| What you should do |
Among the records that follow, count the lines with the string "picture"; report only that count.

| Data provided |
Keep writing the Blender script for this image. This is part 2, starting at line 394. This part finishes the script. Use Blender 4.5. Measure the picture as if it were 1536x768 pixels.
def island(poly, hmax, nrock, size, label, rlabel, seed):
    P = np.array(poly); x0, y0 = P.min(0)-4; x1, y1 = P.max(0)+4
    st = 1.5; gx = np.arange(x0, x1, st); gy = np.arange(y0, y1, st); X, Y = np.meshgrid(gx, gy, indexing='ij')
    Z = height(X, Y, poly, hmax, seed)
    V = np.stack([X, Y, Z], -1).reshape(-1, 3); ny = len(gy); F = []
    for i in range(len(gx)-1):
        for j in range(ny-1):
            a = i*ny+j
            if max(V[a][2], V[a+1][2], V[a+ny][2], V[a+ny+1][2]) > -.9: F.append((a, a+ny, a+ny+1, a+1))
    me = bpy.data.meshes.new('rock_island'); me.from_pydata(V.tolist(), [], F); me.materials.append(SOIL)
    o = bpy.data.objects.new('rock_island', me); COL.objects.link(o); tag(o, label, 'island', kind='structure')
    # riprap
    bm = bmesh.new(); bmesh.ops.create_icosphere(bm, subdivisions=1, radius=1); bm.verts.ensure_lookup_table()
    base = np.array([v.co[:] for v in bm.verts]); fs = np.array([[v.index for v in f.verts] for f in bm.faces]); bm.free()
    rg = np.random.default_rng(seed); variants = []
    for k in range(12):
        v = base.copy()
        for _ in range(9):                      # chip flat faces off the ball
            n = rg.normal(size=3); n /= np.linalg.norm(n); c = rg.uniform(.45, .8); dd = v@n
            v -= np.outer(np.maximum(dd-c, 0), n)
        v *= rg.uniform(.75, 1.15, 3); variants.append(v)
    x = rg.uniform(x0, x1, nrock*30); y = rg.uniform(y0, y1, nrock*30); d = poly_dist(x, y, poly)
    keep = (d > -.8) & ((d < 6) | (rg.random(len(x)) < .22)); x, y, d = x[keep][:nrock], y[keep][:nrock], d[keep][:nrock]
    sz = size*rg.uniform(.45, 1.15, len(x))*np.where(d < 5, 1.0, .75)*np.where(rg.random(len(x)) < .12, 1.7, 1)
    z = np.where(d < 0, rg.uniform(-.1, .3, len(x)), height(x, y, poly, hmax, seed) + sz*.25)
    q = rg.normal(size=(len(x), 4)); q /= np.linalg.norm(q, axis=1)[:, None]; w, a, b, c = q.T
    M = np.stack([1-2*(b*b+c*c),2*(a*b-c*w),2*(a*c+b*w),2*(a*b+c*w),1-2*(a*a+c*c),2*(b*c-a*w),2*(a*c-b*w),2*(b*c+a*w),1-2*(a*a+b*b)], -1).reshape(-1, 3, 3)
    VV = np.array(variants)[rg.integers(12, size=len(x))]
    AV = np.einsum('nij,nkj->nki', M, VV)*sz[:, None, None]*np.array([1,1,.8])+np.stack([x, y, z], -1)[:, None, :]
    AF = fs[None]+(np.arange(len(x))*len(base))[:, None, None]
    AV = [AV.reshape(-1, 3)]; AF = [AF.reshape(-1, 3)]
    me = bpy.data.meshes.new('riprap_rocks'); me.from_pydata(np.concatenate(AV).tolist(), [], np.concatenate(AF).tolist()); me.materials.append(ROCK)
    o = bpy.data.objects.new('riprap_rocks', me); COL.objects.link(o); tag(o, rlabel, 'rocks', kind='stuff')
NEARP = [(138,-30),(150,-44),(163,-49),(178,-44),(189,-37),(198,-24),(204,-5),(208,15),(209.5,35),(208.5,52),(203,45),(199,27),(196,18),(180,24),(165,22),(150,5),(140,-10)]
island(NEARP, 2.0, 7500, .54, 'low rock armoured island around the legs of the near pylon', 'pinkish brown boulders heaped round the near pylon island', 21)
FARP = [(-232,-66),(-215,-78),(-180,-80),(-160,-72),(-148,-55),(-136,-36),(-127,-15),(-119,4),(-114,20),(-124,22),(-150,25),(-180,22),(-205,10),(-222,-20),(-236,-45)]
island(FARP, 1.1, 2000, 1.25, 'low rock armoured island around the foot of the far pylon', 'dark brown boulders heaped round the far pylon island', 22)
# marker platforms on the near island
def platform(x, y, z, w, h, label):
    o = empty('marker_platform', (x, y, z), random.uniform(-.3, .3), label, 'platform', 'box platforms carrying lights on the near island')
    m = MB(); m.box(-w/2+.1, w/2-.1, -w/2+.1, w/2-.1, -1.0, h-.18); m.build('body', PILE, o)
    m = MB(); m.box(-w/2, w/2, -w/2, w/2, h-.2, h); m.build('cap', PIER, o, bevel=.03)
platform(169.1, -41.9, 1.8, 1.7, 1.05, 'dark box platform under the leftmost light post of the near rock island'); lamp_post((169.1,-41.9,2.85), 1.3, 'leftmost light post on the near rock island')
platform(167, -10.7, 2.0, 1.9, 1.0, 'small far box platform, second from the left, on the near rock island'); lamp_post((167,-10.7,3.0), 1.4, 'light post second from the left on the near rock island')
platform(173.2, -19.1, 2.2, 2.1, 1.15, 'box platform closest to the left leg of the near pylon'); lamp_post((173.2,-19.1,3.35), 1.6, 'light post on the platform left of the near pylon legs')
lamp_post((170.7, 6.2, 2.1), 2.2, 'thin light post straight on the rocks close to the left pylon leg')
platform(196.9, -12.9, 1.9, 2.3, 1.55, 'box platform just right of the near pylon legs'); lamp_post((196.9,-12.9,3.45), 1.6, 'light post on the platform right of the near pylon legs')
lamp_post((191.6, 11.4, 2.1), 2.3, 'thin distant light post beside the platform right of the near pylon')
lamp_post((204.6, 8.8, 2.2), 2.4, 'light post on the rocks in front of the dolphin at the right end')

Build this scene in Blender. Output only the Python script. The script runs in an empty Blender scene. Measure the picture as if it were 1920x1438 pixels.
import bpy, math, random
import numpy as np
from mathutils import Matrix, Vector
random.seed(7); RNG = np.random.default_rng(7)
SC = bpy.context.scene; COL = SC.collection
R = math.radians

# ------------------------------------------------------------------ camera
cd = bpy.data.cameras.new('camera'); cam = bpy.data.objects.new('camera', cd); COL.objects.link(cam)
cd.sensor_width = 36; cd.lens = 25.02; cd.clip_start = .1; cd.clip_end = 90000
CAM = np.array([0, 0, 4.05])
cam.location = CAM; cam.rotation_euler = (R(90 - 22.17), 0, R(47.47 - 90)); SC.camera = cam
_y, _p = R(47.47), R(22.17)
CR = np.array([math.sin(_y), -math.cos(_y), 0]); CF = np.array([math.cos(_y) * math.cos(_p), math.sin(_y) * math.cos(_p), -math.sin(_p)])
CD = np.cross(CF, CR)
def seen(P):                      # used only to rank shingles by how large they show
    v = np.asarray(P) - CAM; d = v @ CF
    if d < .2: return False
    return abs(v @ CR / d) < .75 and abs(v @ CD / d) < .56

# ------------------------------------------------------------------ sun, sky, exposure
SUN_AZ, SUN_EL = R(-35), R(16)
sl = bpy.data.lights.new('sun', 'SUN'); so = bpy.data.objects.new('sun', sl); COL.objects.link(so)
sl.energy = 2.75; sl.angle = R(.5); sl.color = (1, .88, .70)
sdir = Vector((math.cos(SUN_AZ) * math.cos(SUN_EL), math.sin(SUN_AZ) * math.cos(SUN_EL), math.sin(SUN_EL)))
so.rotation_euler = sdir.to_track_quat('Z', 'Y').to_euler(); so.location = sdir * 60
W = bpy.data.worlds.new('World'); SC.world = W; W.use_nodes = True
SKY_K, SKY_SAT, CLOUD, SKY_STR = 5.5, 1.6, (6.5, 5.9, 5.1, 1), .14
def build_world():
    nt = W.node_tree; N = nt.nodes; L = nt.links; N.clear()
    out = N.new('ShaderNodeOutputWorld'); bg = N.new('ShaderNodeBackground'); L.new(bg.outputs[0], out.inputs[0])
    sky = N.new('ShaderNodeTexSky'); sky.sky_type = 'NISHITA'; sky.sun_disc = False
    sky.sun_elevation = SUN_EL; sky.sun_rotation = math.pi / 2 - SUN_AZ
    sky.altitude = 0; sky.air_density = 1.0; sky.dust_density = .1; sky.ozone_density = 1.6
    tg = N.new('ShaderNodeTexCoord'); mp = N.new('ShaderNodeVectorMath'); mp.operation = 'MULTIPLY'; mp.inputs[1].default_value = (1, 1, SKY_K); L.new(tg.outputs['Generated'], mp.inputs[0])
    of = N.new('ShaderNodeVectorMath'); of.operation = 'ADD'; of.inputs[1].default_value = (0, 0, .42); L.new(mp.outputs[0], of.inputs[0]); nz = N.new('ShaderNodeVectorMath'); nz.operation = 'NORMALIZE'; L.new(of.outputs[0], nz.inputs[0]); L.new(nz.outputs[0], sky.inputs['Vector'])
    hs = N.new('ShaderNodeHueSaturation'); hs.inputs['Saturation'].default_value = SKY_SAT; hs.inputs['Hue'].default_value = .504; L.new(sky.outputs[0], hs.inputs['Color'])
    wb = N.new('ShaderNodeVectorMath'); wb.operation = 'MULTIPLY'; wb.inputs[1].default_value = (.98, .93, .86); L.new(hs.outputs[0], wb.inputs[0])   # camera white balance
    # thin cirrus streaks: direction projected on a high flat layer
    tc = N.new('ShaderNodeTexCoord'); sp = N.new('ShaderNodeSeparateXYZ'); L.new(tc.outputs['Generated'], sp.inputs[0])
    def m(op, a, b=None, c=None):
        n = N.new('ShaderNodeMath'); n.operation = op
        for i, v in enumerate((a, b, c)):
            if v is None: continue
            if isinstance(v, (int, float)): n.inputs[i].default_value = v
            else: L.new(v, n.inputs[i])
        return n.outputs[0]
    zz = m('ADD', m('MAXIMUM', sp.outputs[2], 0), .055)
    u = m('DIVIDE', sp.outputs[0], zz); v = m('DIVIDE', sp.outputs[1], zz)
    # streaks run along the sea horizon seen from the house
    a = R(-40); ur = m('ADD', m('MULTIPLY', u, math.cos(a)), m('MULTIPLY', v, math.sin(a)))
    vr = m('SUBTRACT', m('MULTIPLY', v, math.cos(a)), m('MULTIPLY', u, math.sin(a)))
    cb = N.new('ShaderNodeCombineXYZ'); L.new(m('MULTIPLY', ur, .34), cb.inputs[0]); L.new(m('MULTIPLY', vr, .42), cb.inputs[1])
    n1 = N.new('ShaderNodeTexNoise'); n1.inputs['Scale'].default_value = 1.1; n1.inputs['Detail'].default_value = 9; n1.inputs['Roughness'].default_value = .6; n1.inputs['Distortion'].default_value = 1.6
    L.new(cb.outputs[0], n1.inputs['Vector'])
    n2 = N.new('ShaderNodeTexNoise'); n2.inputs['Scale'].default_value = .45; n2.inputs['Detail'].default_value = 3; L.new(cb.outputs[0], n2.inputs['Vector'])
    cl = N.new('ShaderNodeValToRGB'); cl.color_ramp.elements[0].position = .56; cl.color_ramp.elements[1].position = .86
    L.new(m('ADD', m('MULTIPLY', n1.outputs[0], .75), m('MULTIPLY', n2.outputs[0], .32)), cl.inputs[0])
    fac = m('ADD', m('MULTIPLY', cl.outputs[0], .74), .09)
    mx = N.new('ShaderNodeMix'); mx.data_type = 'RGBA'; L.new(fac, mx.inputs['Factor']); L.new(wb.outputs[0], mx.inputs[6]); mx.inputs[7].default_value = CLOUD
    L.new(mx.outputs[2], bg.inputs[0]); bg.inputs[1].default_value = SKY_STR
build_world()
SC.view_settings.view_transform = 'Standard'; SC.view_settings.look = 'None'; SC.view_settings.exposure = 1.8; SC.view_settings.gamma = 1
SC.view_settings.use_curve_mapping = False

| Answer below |
2